An alternative way to make ammonia

Research shows ammonia can be produced from nitrogen pollutants present in wastewater. In a study published in the Journal of the American Chemical Society (bit.ly/IISERP), researchers converted nitrate and nitrite compounds present in industrial effluent discharge and agricultural run-off into ammonia using visible light and indium phosphide quantum dots (InP QDs), which act as photocatalysts.

Nearly 25% of nitrogen fertiliser applied to farms escapes and contaminates water resources. The Indo-Gangetic plains of India, for example, have extremely high levels of nitrates in the groundwater. Besides causing health problems among the local population, high nitrate levels lead to eutrophication and acidification of water bodies.

A team led by Pramod Pillai, Professor at the Indian Institute of Science Education and Research (IISER) Pune, found that specially designed InP QDs can reduce nitrate to ammonia using visible light with a high yield (>90%). "Ammonia production is sustained even in natural sunlight and this strengthens the translational aspects of our photocatalytic process," says Pillai.

Currently, much of ammonia, used as fertiliser as well as for synthesising fine chemicals, is produced through the century-old Haber-Bosch process (Green is the new black), which accounts for up to 2% of global energy consumption and 5% of natural gas usage. Scientists have been trying to find a better alternative to this process so that carbon dioxide emissions associated with ammonia production can be reduced. In 2023, the global production of ammonia, the second-largest produced commodity chemical, was 150 million tonnes (bit.ly/ammonia-stats).

While wastewater streams may not be a viable source to meet current ammonia demands because of insufficient concentration of nitrite and nitrate ions, in heavy agricultural run-off regions, it can still be tapped to produce ammonia on-site in a localised manner, says Pillai. The process can also be a viable alternative to the Haber-Bosch process, which captures nitrogen present in the air.

Atmospheric N2 can be directly oxidised to nitrate and nitrite ions (called nitrogen oxidation reaction, NOR) using a variety of methods, explains Pillai. "Theoretical predictions reveal that energy consumption for NOR via plasma-based processes is comparable to or lower than existing Haber-Bosch process, with the added advantage of reduced greenhouse gas emission."

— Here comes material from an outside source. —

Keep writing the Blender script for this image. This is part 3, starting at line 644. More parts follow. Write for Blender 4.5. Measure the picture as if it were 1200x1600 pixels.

"The team has tackled a long-standing challenge in ammonia synthesis by introducing InP QDs as visible light-driven photocatalysts, achieving remarkable efficiency and selectivity," says Vivek Polshettiwar, Professor of Nanocatalysis at the Tata Institute of Fundamental Research, Mumbai. The innovative design of the catalyst's core and surface, coupled with thorough mechanistic insights, opens up new avenues for green chemistry, he adds.